Cette situation, cumulée à la mauvaise gestion entraînèrent l’effondrement de l’ONCAD en 1980 laissant à l’État un passif net de 100 milliards FCFA qui ébranla tout le système bancaire sénégalais. L’ONCAD fut remplacé par toute une série de sociétés d’encadrement qui échouèrent les unes après les autres.
L’arrivée d’Abdou Diouf, second Président de la République, en 1981 va inaugurer l’ère du « Moins d’État, mieux d’État » c’est-à-dire de la responsabilisation et de l’ouverture démocratique. En 1983, suite aux divers problèmes de gestion des sociétés d’encadrement et des Coopératives arachidières, l’État décida de la réforme coopérative. La loi n° 83- 07 du 28 janvier 1983 portant statut général des coopératives du Sénégal et son décret d’application n° 83-320 du 25 mai 1983 verront la création de sections villageoises (4.500) et de coopératives rurales (337) . Cette réforme n’apporta pas cependant des réponses idoines aux problèmes des coopératives rurales trop dépendantes de la culture arachidière en plein déclin.

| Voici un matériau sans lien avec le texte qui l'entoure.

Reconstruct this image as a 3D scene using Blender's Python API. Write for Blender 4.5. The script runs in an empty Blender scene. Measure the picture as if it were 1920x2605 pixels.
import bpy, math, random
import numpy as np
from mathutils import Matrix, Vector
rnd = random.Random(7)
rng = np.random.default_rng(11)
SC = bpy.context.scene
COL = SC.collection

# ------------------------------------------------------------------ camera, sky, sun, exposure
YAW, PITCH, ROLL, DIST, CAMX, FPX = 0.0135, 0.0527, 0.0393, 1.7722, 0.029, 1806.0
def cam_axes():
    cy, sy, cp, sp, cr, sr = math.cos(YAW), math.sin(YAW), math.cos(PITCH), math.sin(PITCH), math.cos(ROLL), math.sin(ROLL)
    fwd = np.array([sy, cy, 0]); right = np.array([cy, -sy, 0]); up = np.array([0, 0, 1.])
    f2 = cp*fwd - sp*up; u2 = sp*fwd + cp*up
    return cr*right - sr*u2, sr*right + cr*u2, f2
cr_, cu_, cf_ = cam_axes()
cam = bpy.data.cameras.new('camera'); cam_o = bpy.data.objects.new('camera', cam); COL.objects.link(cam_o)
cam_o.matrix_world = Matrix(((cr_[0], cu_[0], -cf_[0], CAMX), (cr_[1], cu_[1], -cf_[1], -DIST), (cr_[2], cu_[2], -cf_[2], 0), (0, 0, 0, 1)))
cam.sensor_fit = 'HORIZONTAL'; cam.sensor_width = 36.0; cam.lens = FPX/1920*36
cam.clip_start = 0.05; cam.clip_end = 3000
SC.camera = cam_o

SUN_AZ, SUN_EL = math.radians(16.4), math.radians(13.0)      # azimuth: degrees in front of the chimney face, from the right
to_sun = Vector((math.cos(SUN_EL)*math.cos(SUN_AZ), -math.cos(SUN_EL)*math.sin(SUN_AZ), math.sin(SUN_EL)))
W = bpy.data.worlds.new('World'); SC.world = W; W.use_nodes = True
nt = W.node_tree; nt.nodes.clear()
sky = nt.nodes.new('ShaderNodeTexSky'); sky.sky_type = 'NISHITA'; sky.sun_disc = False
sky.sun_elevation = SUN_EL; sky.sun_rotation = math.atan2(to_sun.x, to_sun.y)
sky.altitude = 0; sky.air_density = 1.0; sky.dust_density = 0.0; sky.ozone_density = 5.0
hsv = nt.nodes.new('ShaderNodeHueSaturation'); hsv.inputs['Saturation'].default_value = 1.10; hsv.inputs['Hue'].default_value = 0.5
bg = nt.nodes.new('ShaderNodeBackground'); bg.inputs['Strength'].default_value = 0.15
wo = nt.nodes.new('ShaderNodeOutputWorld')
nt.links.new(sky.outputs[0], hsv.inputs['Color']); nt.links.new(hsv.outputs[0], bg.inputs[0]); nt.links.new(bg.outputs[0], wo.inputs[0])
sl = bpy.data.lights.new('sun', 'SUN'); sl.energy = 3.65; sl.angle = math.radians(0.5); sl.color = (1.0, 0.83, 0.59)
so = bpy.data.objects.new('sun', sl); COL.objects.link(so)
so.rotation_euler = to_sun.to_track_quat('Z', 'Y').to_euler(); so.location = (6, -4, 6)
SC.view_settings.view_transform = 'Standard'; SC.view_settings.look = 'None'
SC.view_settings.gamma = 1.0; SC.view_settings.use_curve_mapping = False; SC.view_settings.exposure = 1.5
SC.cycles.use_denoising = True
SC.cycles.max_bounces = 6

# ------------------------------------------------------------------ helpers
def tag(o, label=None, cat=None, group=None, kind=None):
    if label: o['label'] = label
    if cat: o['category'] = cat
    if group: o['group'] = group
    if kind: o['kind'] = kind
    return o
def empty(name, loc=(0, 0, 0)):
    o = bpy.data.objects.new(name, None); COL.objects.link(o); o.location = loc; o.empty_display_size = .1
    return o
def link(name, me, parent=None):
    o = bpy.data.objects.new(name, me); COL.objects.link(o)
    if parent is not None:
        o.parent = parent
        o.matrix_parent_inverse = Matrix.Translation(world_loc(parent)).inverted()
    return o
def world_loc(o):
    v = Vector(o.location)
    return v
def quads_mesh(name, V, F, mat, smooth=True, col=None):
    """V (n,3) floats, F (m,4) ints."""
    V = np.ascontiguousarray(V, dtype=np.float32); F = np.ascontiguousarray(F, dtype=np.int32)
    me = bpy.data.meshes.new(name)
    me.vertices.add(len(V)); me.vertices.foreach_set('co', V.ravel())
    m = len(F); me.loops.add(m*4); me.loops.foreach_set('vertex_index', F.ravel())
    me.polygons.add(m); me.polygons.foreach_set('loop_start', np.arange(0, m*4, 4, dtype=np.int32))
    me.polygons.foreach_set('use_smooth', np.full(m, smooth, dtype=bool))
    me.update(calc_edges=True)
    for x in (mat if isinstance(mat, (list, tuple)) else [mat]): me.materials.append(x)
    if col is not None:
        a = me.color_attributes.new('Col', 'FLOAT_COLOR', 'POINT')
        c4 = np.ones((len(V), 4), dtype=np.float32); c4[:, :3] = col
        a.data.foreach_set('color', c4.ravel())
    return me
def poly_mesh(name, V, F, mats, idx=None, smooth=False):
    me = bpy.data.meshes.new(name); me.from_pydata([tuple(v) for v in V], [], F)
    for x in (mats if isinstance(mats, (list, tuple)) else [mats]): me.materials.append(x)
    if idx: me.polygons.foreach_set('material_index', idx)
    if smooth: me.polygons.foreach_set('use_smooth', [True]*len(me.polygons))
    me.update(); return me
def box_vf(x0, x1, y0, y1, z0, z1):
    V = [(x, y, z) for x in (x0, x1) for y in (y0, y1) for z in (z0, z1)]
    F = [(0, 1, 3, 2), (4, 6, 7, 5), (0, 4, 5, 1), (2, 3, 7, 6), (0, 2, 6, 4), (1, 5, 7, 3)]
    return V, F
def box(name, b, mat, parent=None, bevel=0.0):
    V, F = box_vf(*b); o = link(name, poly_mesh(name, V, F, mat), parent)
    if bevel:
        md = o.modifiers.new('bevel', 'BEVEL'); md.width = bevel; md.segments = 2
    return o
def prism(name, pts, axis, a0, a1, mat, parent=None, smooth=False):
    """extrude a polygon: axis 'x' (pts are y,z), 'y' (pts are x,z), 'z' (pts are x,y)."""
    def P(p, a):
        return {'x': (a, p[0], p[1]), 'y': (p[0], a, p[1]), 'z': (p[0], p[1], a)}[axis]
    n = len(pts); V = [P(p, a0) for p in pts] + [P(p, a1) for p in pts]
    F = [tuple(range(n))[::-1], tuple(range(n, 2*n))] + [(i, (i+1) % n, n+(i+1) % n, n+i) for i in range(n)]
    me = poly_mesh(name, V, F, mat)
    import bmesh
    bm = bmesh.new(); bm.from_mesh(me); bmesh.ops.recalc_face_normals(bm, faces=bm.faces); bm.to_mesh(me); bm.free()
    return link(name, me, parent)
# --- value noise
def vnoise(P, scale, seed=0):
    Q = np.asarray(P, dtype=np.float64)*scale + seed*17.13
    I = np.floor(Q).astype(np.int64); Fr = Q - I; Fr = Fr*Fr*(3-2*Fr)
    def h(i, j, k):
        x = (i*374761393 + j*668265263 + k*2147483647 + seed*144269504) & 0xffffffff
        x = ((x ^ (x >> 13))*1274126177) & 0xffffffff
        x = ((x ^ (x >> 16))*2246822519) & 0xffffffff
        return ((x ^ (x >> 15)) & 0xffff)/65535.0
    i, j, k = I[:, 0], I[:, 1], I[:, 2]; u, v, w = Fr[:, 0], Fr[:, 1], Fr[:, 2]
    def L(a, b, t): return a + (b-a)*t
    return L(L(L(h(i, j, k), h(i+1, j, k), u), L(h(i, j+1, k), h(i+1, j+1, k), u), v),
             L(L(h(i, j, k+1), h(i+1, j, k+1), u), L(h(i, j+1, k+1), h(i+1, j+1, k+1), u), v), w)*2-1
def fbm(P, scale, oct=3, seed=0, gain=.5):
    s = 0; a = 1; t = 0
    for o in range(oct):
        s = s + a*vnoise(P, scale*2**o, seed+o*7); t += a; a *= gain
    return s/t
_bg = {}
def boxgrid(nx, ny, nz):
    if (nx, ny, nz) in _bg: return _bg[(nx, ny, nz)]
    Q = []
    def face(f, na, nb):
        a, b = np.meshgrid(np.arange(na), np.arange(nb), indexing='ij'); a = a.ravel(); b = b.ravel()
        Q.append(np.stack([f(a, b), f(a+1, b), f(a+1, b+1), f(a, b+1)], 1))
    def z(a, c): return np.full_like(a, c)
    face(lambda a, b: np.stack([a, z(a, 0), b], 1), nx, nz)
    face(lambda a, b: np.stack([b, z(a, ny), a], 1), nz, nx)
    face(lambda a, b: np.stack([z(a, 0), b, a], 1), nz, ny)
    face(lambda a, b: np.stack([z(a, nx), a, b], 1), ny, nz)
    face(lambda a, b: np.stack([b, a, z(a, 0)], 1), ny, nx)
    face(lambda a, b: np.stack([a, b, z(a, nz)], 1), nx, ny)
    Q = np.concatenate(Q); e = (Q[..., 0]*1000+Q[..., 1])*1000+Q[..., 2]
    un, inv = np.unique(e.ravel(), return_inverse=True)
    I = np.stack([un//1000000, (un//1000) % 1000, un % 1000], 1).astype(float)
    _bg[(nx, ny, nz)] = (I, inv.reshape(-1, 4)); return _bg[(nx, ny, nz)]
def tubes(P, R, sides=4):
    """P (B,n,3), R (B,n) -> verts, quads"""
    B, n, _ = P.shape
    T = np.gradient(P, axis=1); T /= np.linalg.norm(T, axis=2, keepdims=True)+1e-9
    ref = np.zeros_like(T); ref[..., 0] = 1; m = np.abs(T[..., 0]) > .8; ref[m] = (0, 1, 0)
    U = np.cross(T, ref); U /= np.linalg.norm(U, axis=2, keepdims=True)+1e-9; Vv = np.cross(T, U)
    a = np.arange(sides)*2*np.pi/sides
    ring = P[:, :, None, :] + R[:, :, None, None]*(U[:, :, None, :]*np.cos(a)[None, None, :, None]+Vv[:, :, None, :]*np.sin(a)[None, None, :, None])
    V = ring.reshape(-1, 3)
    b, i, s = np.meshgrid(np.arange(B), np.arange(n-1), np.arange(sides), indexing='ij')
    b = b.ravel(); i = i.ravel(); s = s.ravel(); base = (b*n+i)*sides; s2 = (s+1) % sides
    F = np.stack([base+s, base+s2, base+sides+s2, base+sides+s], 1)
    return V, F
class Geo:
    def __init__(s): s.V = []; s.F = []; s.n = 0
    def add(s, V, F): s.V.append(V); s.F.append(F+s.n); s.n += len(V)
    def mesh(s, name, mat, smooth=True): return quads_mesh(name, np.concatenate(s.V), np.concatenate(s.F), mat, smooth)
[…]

Par ailleurs les aléas climatiques, les fluctuations du cours de l’arachide, le manque de diversification et la non-maîtrise fréquente des itinéraires techniques ainsi que le surendettement des paysans amenèrent ces derniers à cumuler les impayés. Devant le manque de remboursement, l’État fut amené à pratiquer le prélèvement d’importantes marges sur les graines d’arachides commercialisées pour financer les services de la BNDS. Cette dernière sombra à son tour en 1990.
Le mouvement coopératif sénégalais tomba en disgrâce et on lui substitua d’autres formes d’organisation comme les Groupements d’Intérêt Économique (GIE) dont l’action se révéla peu structurante et peu bénéfique à l’économie nationale.
La dissolution en 2001 de la SONAGRAINE, filiale de la SONACOS (Société Nationale de Commercialisation des Oléagineux) chargée de l’achat des graines aux producteurs et de la gestion/distribution des semences acheva de plonger les coopératives arachidières dans une profonde léthargie. Les dysfonctionnements du nouveau système dit « carreau usine » a provoqué en 2001 et 2002 un mécontentement général des paysans à cause du non-paiement de la production arachidière livrée.
Cependant, comme dans les autres continents, on constate en Afrique depuis le début des années 2000 un regain d’intérêt pour les coopératives. C’est ainsi qu’est né le Plan d’Action Décennal de Lutte contre la Pauvreté par l’Entrepreunariat coopératif (Yaoundé 2000) de la Conférence Panafricaine Coopérative. Le Projet d’Acte Uniforme au Droit des Sociétés Coopératives et des Mutuelles de l’Organisation pour l’Harmonisation en Afrique du Droit des Affaires (OHADA) en chantier suite à la saisine du Sénégal est fortement appuyé par l’Union Africaine, les Banques Centrales d’Afrique Centrale et de l’Ouest, l’OIT et la Conférence Panafricaine Coopérative.